Mutuma Rutere, a member of the Kenya Human Rights Commission, described the depressing situation in Kenya a crisis.

 

“One of the things that we should emphasise at this point is not the divide, but the unity of the Kenyans,” he told Al Jazeera.

 

Samuel Kivuitu, the chairman of the electoral commission, had announced on Sunday that Kibaki won with 4,584,721 votes against Odinga’s 4,352,993 votes.

  

Kibera was one of the first areas to erupt into violence on Sunday when the electoral commission announced the result. Odinga had led in pre-election opinion polls and in early media tallies for Thursday’s vote.

 

Rapid response

 

Within an hour of the results being announced by the electoral commission, Kibaki, 76, was sworn in for a second five-year term.

 

Almost immediately men carrying rocks, machetes and sticks could be seen on the streets as smoke rose above Nairobi’s largest slum, home to one million people.

 

The Kenyan government has suspended live radio and television news and Kenya Airways has said flights in and out of Kisumu have been suspended due to a fuel shortage.

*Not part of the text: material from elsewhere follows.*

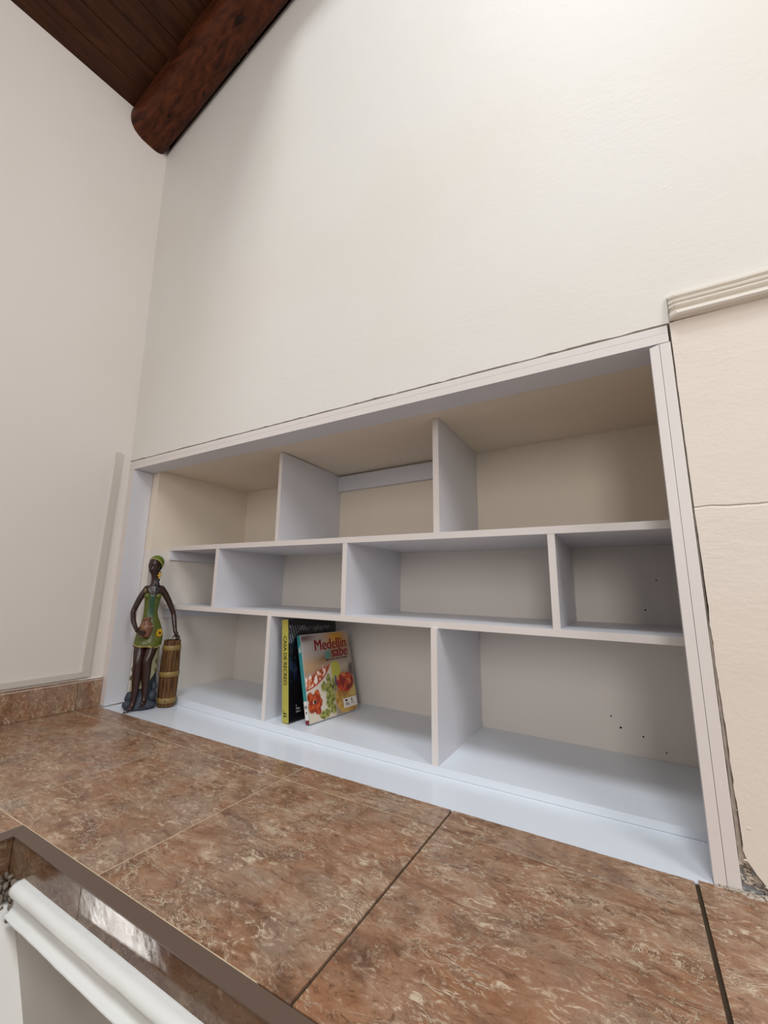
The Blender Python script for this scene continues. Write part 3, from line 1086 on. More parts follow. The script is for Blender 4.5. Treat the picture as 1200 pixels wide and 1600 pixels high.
def art2(u, v):
    x, y = u, v * H2 / D2
    wx, wy = u + 0.02 * fb(u, v, 9, 1), v + 0.02 * fb(u, v, 9, 4)
    c = lin(158, 140, 124)[:3]
    c = mixc(c, lin(176, 168, 164)[:3], (1 - sstep(0.25, 0.75, u)) * sstep(0.55, 0.95, v))
    c = mixc(c, lin(214, 150, 40)[:3], 0.95 * math.exp(-(((u - 0.74) / 0.25) ** 2 + ((v - 0.93) / 0.13) ** 2)))
    c = mixc(c, lin(196, 170, 160)[:3], 0.7 * math.exp(-(((u - 0.98) / 0.1) ** 2 + ((v - 0.95) / 0.08) ** 2)))
    c = mixc(c, lin(84, 34, 40)[:3], 0.85 * math.exp(-(((u - 0.02 - 0.25 * (v < 2) * (v - 0.92) * 3) / 0.22) ** 2 + ((v - 0.96) / 0.05) ** 2)))
    c = mixc(c, lin(120, 78, 46)[:3], 0.8 * math.exp(-(((u - 0.42) / 0.32) ** 2 + ((v - 0.69 - 0.28 * (u - 0.42)) / 0.05) ** 2)))
    c = mixc(c, lin(186, 150, 112)[:3], 0.9 * math.exp(-(((u - 0.16) / 0.25) ** 2 + ((v - 0.62) / 0.08) ** 2)))
    c = mixc(c, lin(196, 178, 158)[:3], 0.7 * math.exp(-(((u - 0.8) / 0.25) ** 2 + ((v - 0.56) / 0.07) ** 2)))
    # lime in the middle
    c = mixc(c, lin(190, 184, 74)[:3], 1 - sstep(0.8, 1.1, math.hypot((wx - 0.61) / 0.13, (wy - 0.52) / 0.12)))
    c = mixc(c, lin(74, 62, 66)[:3], 0.85 * (1 - sstep(0.6, 1.2, math.hypot((wx - 0.99) / 0.10, (wy - 0.50) / 0.10))))
    # bowl: everything below-right of a rim arc
    rim = math.hypot((u + 0.14) / 0.70, (v - 0.74) / 0.40)
    bowl = sstep(0.985, 1.0, rim) * (1 - sstep(0.50, 0.56, u)) * (1 - sstep(0.60, 0.64, v))
    c = mixc(c, lin(208, 198, 180)[:3], bowl)
    food = (1 - sstep(0.94, 0.97, rim)) * (1 - sstep(-0.02, 0.03, v - (0.47 + 0.30 * u) - 0.03 * fb(u, 0, 14, 2)))
    nb = fb(u, v, 17, 7)
    fcol = mixc(lin(150, 62, 34)[:3], lin(212, 132, 92)[:3], sstep(-0.3, 0.1, nb))
    fcol = mixc(fcol, lin(238, 222, 214)[:3], sstep(0.12, 0.3, nb))
    c = mixc(c, fcol, food)
    c = mixc(c, lin(170, 50, 28)[:3], sstep(0.95, 0.965, rim) * (1 - sstep(0.99, 1.0, rim)) * (1 - sstep(0.52, 0.56, u)) * (1 - sstep(0.60, 0.64, v)))
    # green flower painted on the bowl
    for (cx, cy, rx, ry) in ((0.34, 0.36, 0.07, 0.055), (0.46, 0.44, 0.05, 0.07), (0.45, 0.33, 0.09, 0.07), (0.56, 0.36, 0.06, 0.08), (0.42, 0.24, 0.07, 0.07),
                             (0.50, 0.22, 0.06, 0.08), (0.41, 0.15, 0.07, 0.06), (0.47, 0.10, 0.07, 0.07), (0.30, 0.06, 0.12, 0.06)):
        k = 1 - sstep(0.75, 1.05, math.hypot((wx - cx) / rx, (wy - cy) / ry))
        c = mixc(c, mixc(lin(98, 104, 44)[:3], lin(166, 166, 92)[:3], sstep(-0.3, 0.4, fb(u, v, 24, 3))), k)
    c = mixc(c, lin(40, 30, 24)[:3], 1 - sstep(0.7, 1.1, math.hypot((u - 0.52) / 0.022, (v - 0.335) / 0.024)))
    # red flower
    for (cx, cy, rx, ry) in ((0.07, 0.27, 0.07, 0.07), (0.19, 0.28, 0.075, 0.075), (0.07, 0.16, 0.07, 0.07), (0.17, 0.14, 0.07, 0.08), (0.23, 0.20, 0.06, 0.06)):
        k = 1 - sstep(0.8, 1.05, math.hypot((wx - cx) / rx, (wy - cy) / ry))
        c = mixc(c, mixc(lin(138, 44, 24)[:3], lin(192, 88, 46)[:3], sstep(-0.3, 0.4, fb(u, v, 20, 6))), k)
    c = mixc(c, lin(34, 26, 26)[:3], 1 - sstep(0.7, 1.1, math.hypot((u - 0.14) / 0.026, (v - 0.215) / 0.024)))
    # blue rim sliver
    c = mixc(c, lin(70, 74, 120)[:3], 1 - sstep(0.8, 1.1, math.hypot((u - 0.60) / 0.022, (v - 0.40) / 0.07)))
    # right-hand bowl and tomato salad
    c = mixc(c, mixc(lin(160, 112, 44)[:3], lin(196, 158, 84)[:3], sstep(-0.4, 0.4, fb(u, v, 9, 9))), 1 - sstep(0.92, 1.0, math.hypot((u - 0.80) / 0.26, (v - 0.17) / 0.20)))
    c = mixc(c, lin(206, 178, 106)[:3], 0.8 * (1 - sstep(0.7, 1.1, math.hypot((u - 0.93) / 0.10, (v - 0.24) / 0.08))))
    tom = 1 - sstep(0.82, 1.05, math.hypot((wx - 0.80) / 0.20, (wy - 0.36) / 0.13))
    tn = fb(u, v, 13, 11)
    tcol = mixc(lin(120, 22, 14)[:3], lin(186, 56, 26)[:3], sstep(-0.35, 0.15, tn))
    tcol = mixc(tcol, lin(210, 130, 70)[:3], sstep(0.2, 0.5, tn))
    c = mixc(c, tcol, tom)
    return (*c, 1.0)


paint_grid('cover_picture', D2 - 0.002, H2 - 0.002, 120, 140, art2, ck, T2 + 0.0002, 0.001, 0.001, 0.2)
XC = T2 + 0.0006


def ctext(body, y, z, size, mat, sx, bold=0.0012):
    text_mesh('title_lettering', body, size, mat, ck, frame_m((XC, y, z), (0, 1, 0), (0, 0, 1)), sx, bold=bold)


ctext('Medell\u00edn', 0.24 * D2, 0.795 * H2, 0.055, M['red_ink'], 0.93)
ctext('s\u00ed', 0.435 * D2, 0.688 * H2, 0.055, M['teal_ink'], 0.90)
ctext('sabe', 0.575 * D2, 0.688 * H2, 0.055, M['red_ink'], 0.92)
ctext('sabores de la cocina tradicional', 0.44 * D2, 0.655 * H2, 0.0100, M['ink'], 0.92, 0.0002)
# sticker with two small emblems
b = bmesh.new(); box(b, T2, T2 + 0.0005, 0.70 * D2, 1.0 * D2 - 0.002, 0.055 * H2, 0.165 * H2)
bevel(b, 0.0002, 1)
stk = link_mesh('sticker', b, M['sticker'], ck)
b = bmesh.new()
for (cy, dy) in ((0.755, 0.008), (0.775, -0.008)):
    prism(b, [(cy * D2, 0.126 * H2), (cy * D2 + 0.004, 0.138 * H2), (cy * D2 + 0.001, 0.149 * H2), (cy * D2 - 0.004, 0.149 * H2), (cy * D2 - 0.005, 0.138 * H2)], 'x', T2 + 0.0004, T2 + 0.0009)
prism(b, [(0.877 * D2, 0.110 * H2), (0.888 * D2, 0.110 * H2), (0.893 * D2, 0.136 * H2), (0.886 * D2, 0.149 * H2), (0.874 * D2, 0.147 * H2), (0.871 * D2, 0.134 * H2)], 'x', T2 + 0.0004, T2 + 0.0009)
link_mesh('emblem', b, M['ink'], stk)
text_mesh('sticker_lettering', 'Alcald\u00eda', 0.007, M['ink'], stk, frame_m((T2 + 0.0009, 0.735 * D2, 0.098 * H2), (0, 1, 0), (0, 0, 1)), 0.8)
text_mesh('sticker_lettering', 'de Medell\u00edn', 0.006, M['ink'], stk, frame_m((T2 + 0.0009, 0.735 * D2, 0.080 * H2), (0, 1, 0), (0, 0, 1)), 0.8)
text_mesh('sticker_lettering', 'Secretar\u00eda', 0.005, M['ink'], stk, frame_m((T2 + 0.0009, 0.86 * D2, 0.092 * H2), (0, 1, 0), (0, 0, 1)), 0.8)
# spine label, maroon foot and small white title
b = bmesh.new(); box(b, 0.0003, T2 - 0.0003, -0.0018, -0.0008, 0.046 * H2, 0.250 * H2)
lb = link_mesh('spine_label', b, M['sticker'], ck)
text_mesh('label_lettering', '/4', 0.017, M['ink'], lb, frame_m((T2 * 0.15, -0.0019, 0.165 * H2), (1, 0, 0), (0, 0, 1)), 0.8, bold=0.0006)
text_mesh('label_lettering', 'n', 0.013, M['ink'], lb, frame_m((T2 * 0.35, -0.0019, 0.115 * H2), (1, 0, 0), (0, 0, 1)), 0.9, bold=0.0008)
b = bmesh.new(); box(b, 0.0002, T2 - 0.0002, -0.0016, -0.0006, 0.0003, 0.046 * H2)
link_mesh('spine_foot', b, M['maroon'], ck)
text_mesh('spine_lettering', 'Medell\u00edn', 0.0075, M['white_ink'], ck, frame_m((T2 * 0.56, -0.0015, 0.875 * H2), (0, 0, -1), (1, 0, 0)), 0.9, bold=0.0003)
text_mesh('spine_lettering', 's\u00ed sabe', 0.0075, M['white_ink'], ck, frame_m((T2 * 0.16, -0.0015, 0.855 * H2), (0, 0, -1), (1, 0, 0)), 0.9, bold=0.0003)

# ---------------------------------------------------------------- figurine of a seated woman with a barrel
FO = (0.150, 0.075, fz(0.15, 0.07) - 0.0001)
fig = tag(empty('figurine', FO, math.radians(58.05)),
          'painted figurine of a woman in green dress holding a clay jug beside a barrel', 'figurine')


def P(u, w, z):
    """u to the right, w towards the viewer, z up -> figurine frame"""
    return Vector((u, -w, z))


M['skin'] = plain('dark_brown_lacquer', (50, 28, 22), 0.28, 0.55, var=0.12, scale=40)
M['scarf'] = plain('green_scarf', (92, 112, 30), 0.4, 0.45, var=0.25, scale=120)
M['gold'] = plain('old_gold_paint', (190, 170, 104), 0.42, 0.5, var=0.12, scale=150)
M['black_hair'] = plain('black_hair', (16, 14, 15), 0.35, 0.5)
M['yellow_bead'] = plain('yellow_bead', (206, 168, 74), 0.35, 0.5)
M['clay'] = plain('copper_clay', (118, 78, 54), 0.32, 0.5, var=0.15, scale=60)
M['rock'] = plain('blue_grey_rock', (58, 64, 74), 0.6, 0.35, var=0.45, scale=45, bump=0.6)
M['cloth'] = plain('cream_cloth', (176, 172, 136), 0.6, 0.3, var=0.22, scale=45)
M['stave'] = wood('brown_staves', (46, 28, 15), (124, 88, 54), 'z', 0.5)
M['hoop'] = plain('brass_hoop', (134, 110, 58), 0.42, 0.5, var=0.25, scale=70)
M['leaf'] = plain('olive_leaf', (112, 108, 70), 0.6, 0.3)
M['petal'] = plain('yellow_petal', (206, 166, 40), 0.45, 0.4)
M['seed'] = plain('seed_brown', (92, 44, 20), 0.6, 0.3)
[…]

The European Union’s team of election observers said the country’s electoral commission had failed to ensure the credibility of the vote.

“We believe that, at this time, the ECK (Electoral Commission of Kenya), despite the best efforts of its chairman, has not succeeded in establishing the credibility of the tallying process to the satisfaction of all parties and candidates,” Alexander Graf Lambsdorff, the chief EU observer, said in a statement.